The topography of the area is dominated by (a) a series of parallel, narrow, elongate ridges and intervening valleys that run N60E - S60W across the entire width of the central one-third of the region; and (b) the Susquehanna River, a mile-wide stream that flows in a curving path from the northern to the southern boundary of the map, cutting right across the mountains. Narrow streams that lack tributaries flow in fairly straight paths towards the Susquehanna along the bottoms of the valleys between the ridges.

      The relief of the region is about 1250 feet: the highest parts of the ridges reach an elevation of more than 1600'; the banks of the Susquehanna are at about 350 feet above sea level.


       The 'ridge and valley' region comprises four long, narrow mountains (ridges) separated from each other by three long, narrow valleys. Three of the ridges extend right across region. The remaining ridge tapers out to the southeast before it reaches the Susquehanna River. To the west of the Susquehanna, the two southernmost ridges depart slightly from the general NE-SW trend to head more directly due west. Three of the ridges have sharp crests; the ridge that tapers out has a fairly broad, flat top in its higher reaches. Where the Susquehanna cuts through the ridges, the truncated ridge slopes are quite steep, in places more than 30 degrees.

      The southern one-third of the region is quite different on the two sides of the Susquehanna. To the east of the river, it is characterized by low, irregular, rolling hills that have a total relief of about a hundred feet. Elevations are generally between 400 to 500 feet. Streams with tributaries that branch and rebranch like the veins of a leaf flow seemingly randomly between the hills.

       To the west of the river is a particularly interesting feature. A major stream flows along a path that consists of a series of looping, U-shaped segments.
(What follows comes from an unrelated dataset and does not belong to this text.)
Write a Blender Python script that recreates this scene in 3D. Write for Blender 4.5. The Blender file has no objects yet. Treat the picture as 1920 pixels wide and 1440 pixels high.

Most of the 'arms' of the 'U's are roughly parallel and run perpendicular to the trend of the ridges and valleys in the central part of the region. The arms of the 'U's are one to two miles long; the widths of the 'U's average less than a mile across. The U-shaped segments of the stream enclose and define elongate hills that rise as much as 140 feet above the banks of the stream. These hills do not occur outside the arms of the 'U's.

      The northern third of the region has a poorly defined, lower, somewhat discontinous ridge parallel to those of the ridge and valley region. The ridge achieves elevations of 800 to 900 feet. It rises out of a region of low, rolling, hills and valleys whose total relief is about 200 feet, with elevations generally between 400 to 600 feet. Streams with tributaries that branch and rebranch flow between the hills.

      The Susquehanna is an impressive river, in places a mile wide. Along its length are a series of swarms of low, narrow islands, elongate parallel to the shores. The path of the river seems unaffected by the nature of the land on either side: it slices through both mountains and low, rolling hills.